Cara [..]: Não há nos seres da Natureza um que não cuide da nutrição ou do abrigo. A mais inofensiva das plantas que não reúna estes requisitos de existência não tem como não falecer.

Com os humanos acontece o mesmo, mas, sabe-se lá por que razão, sempre a sua deriva no mundo foi acompanhada da representação do que existe, seja realidade seja sonho. E a isso chamou Cultura, que é o grande chapéu em que se abriga a sua natureza humana e o rasto que dela desprende, e a Arte, que é um seu operacionalizador.

A Cultura não está antes nem depois do pão. E às vezes é, ela mesma, o mais essencial dos pães. Olivier Messiaen era um grande compositor francês que, no decorrer da II Grande Guerra, foi feito prisioneiro pelos nazis e internado no campo de concentração de Görlitz. Saberá que o pão não era, ali, abundante. Mas nem por isso Messiaen renunciou à sua maior prioridade: compor o Quarteto Para o Fim dos Tempos, que nós herdámos como testemunho maior da dignidade em tempos de ignomínia.

Não seguiu Messiaen o seu conselho, [...]. A luta dele pelo pão não era dissociável da necessidade de permanecer humano, muito para além do exemplo da planta que estende raízes à procura de nutrientes. Para ele e para os seus companheiros de cativeiro, a estreia da sua obra no rigor do gelo do inverno polaco terá sido o maior pão, o mais essencial abrigo.

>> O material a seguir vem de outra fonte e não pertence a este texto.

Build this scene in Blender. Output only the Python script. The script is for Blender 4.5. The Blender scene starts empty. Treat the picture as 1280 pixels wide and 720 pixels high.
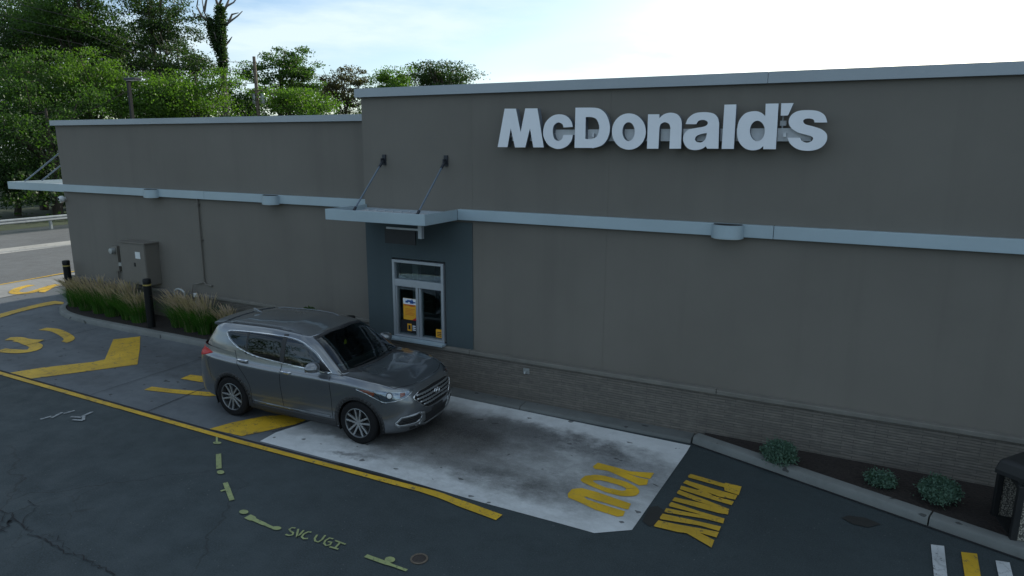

Repare que, para lhe responder, nem lhe vim falar das prioridades governativas que põem os banqueiros em primeiro lugar (muito antes do pão dos concidadãos dos governantes); nem das prioridades da "Europa", que nos suga a existência em equilíbrios que nunca o chegam a ser, porque nos levam o pão, a casa e a Cultura; nem do chumbo das leis laborais, precisadas de ser pão, casa e tempo para a família. E nem sequer lhe vim dizer que os trabalhadores da Cultura, e os seus filhos crianças, também têm direito ao pão e à casa que a Ana Beatriz entende poderem ser-lhes negados. Vim apenas chamar-lhe a atenção para a sua própria natureza e para o insulto que as suas declarações constituem, a si própria e aos seus, calhando ter um filho ou um neto que um dia pegou num lápis e desenhou o seu retrato, com amor e empenho estético.

O que mais me custa é que a marcha do mundo também dependa de quem levou demasiado a sério a macabra História da Cigarra e da Formiga. Cumprimentos.